Jumat, 06 Maret 2015

Nasionalisme: Mengindahkan Moralitas Bangsa

nasionalisme adalah tiang utama tegaknya suatu negara.

Tahukah anda, apakah makna nasionalisme? Walaupun istilah nasionalisme sudah tidak asing di telinga, namun kiranya tidak banyak orang yang memahaminya. Menurut Slamet Muljana[1], nasionalisme ibarat nyawa bagi manusia, jantung kehidupan suatu negara. Dan, nasionalisme adalah tiang utama tegaknya suatu negara.
Dengan demikian, tambah Muljana, nasionalisme pada hakikatnya adalah manifestasi kesadaran nasional dalam pengabdiannya kepada bangsa dan negara.
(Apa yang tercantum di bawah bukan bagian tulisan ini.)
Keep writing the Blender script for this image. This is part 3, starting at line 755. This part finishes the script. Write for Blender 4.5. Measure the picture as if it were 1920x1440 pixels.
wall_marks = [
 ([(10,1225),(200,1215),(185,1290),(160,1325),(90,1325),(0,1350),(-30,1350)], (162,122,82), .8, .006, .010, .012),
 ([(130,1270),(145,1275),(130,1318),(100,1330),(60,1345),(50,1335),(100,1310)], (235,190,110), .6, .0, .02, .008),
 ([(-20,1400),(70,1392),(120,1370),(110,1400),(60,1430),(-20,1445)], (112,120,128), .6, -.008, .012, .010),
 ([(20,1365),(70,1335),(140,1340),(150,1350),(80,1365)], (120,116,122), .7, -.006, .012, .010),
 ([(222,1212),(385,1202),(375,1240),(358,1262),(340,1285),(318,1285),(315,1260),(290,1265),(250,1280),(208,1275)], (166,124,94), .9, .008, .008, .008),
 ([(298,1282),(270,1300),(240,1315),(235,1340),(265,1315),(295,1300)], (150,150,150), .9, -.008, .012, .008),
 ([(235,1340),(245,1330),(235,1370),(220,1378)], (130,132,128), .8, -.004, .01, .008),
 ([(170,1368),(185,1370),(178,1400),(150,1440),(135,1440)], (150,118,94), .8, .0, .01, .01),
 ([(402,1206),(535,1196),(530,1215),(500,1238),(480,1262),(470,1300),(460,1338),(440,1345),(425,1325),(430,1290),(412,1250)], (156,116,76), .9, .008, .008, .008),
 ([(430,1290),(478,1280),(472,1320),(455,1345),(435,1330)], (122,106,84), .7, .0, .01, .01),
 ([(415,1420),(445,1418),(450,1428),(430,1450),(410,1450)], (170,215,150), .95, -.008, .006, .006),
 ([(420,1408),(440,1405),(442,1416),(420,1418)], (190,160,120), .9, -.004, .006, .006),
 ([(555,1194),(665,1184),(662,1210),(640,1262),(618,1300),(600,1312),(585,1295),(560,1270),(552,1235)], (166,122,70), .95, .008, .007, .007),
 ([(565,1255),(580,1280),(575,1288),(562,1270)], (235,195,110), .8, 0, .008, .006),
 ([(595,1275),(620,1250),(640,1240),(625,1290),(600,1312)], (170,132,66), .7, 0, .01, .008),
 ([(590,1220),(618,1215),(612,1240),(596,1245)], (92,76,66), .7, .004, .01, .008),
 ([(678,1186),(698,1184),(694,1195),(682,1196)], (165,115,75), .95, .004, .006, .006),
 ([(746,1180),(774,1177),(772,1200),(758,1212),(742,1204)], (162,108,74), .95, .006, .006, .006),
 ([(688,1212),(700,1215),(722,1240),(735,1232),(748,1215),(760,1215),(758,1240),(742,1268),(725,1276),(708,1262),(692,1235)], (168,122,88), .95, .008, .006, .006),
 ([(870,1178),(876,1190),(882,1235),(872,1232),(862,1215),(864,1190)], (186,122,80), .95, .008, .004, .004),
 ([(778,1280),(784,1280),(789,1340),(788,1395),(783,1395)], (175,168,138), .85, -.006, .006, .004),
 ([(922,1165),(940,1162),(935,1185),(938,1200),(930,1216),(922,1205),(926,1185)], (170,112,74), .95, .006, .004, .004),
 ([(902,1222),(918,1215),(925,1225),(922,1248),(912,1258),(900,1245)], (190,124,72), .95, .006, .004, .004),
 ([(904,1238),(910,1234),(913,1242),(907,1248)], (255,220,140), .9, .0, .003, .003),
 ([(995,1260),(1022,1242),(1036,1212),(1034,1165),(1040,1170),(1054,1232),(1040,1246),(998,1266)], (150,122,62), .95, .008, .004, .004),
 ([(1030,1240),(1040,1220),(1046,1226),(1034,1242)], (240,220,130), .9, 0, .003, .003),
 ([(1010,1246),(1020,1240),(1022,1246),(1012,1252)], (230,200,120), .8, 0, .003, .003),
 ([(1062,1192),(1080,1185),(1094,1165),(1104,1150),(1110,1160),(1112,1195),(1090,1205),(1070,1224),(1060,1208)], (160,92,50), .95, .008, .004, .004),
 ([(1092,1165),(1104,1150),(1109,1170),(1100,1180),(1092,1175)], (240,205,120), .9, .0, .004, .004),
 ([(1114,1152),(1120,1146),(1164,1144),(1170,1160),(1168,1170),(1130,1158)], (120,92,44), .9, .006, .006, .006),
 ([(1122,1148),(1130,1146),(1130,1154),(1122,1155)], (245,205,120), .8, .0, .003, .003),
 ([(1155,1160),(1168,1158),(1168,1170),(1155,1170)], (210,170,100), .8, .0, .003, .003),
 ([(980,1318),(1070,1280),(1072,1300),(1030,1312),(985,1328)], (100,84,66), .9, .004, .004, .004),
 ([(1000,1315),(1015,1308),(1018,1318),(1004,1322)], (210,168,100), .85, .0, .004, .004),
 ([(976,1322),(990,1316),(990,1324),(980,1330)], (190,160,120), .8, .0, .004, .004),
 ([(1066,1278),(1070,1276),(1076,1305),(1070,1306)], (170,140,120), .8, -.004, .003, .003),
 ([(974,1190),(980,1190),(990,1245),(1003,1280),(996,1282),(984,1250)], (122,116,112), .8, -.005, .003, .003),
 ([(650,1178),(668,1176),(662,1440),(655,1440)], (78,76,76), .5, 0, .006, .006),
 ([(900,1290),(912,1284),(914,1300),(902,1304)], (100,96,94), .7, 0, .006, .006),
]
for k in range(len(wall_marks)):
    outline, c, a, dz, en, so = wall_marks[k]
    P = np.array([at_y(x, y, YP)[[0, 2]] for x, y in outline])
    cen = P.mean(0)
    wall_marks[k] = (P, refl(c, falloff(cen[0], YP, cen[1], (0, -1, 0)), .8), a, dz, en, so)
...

Pengabdian disini, tentunya tidak terbatas ruang, waktu, kemampuan dan profesi apapun. Pengabdian seorang petani tentunya berbeda dengan pengabdian seorang guru.  Tetapi, semuanya bisa berjalan berbarengan, tanpa mempunyai sikap sayalah yang paling penting. Karena pada dasarnya semuanya sama, caranya saja yang berbeda.
Selain itu, pengabdian pun tidak terbatas waktu. Jika melihat sejarah Indonesia, sebelum dan sesudah merdeka, tentunya ada perbedaan yang signifikan dalam hal cara “pengabdiannya”. Waktu penjajahan, sikap nasionalisme dilakukan dengan berperang melawan penjajah untuk merebut kemerdekaan. Ketika Indonesia sudah merdeka, tentunya tidak usah berperang lagi dengan penjajah, tetapi harus mengisi kemerdekaan ini dengan hal yang bermanfaat, kreatif, dan produktif, sesuai dengan harapan para pahlwan.
Berbicara sejarah panjang negeri ini, kiranya tidak bisa terlepas dari peran serta kaum muda didalamnya. Dengan semangat, optimisme, kaum muda menjadi warna tersendiri dalam perjuangan bangsa ini. Hal inilah yang seharusnya bisa direflesikan, sebagai suatu kekuatan untuk berbuat lebih baik lagi, dalam mengisi kemerdekaan yang telah memasuki usia ke-68 tahun ini.
Peran pemuda dalam mengisi kemerdekaan sangatlah vital. Karena pemuda adalah aktor masa depan, yang akan membawa bangsa ini mau menjadi apa. Ironisnya, jika melihat kaum muda sekarang jauh dari ekspektasi semua kalangan. Degredasi moral, seolah sangat dekat dengan usia muda, yang nota bene masih mencari jati diri. Misalnya, tawuran antara sekolah yang menyebabkan nyawa hilang sudah beberapa kali terjadi. Melihat fenomena ini, bisa diasumsikan bahwa, kaum muda belum bisa memahmi perbedaan yang ada, baik itu perbedaan pendapat, agama, suku, dan yang lainnya. Yang pada waktu tertentu, bisa menjadi bom waktu yang bisa meledakkan amarah kaum muda, tentunya menyebabkan kerugian yang tidak sedikit.
Padahal, dalam kehidupan ini, perbedaan adalah suatu keniscayaan. Sesuatu yang pasti adanya. Dengan perbedaan, seharusnya bisa membuat hidup lebih indah dan berwarna. Layaknya, memasak makanan yang menggunakan beberapa macam bumbu, yang membuat masakan itu menjadi enak. Tak terbayang rasanya, jika bumbunya hanya garam saja. Inilah pemahaman yang harus ditekankan kepada kaum muda.
Menghormati dan menghargai perbedaan adalah hal mutlak yang harus dilakukan. Inilah yang harus disadari oleh semua pihak, termasuk pemuda. Sejatinya, pemuda mempunyai peran yang strategis untuk mengawal persatuan dan kesatuan bangsa. Dengan senantiasa menjunjung tinggi dan mengindahkan moral “nasional”, bekerja dan berusaha untuk kebaikan bangsa Indonesia.
Manusia sebagai makhluk spiritual, sejatinya tidak bisa terlepas agama. Agama manapun di dunia ini, tidak ada yang mengajarkan kejahatan dan keburukan. Oleh karena itu, sudah seharusnya untuk berbuat kebaikan kepada umat manusia dalam rangka pengabdian kepada agama, bangsa dan negara. Dengan suasan kondusif yang terbangun, dimana peran pemuda menjadi titik sentral, kesatuan dan persatuan sebagai modal dasar dalam menghadapi arus globalisasi –yang tak selamanya positif- .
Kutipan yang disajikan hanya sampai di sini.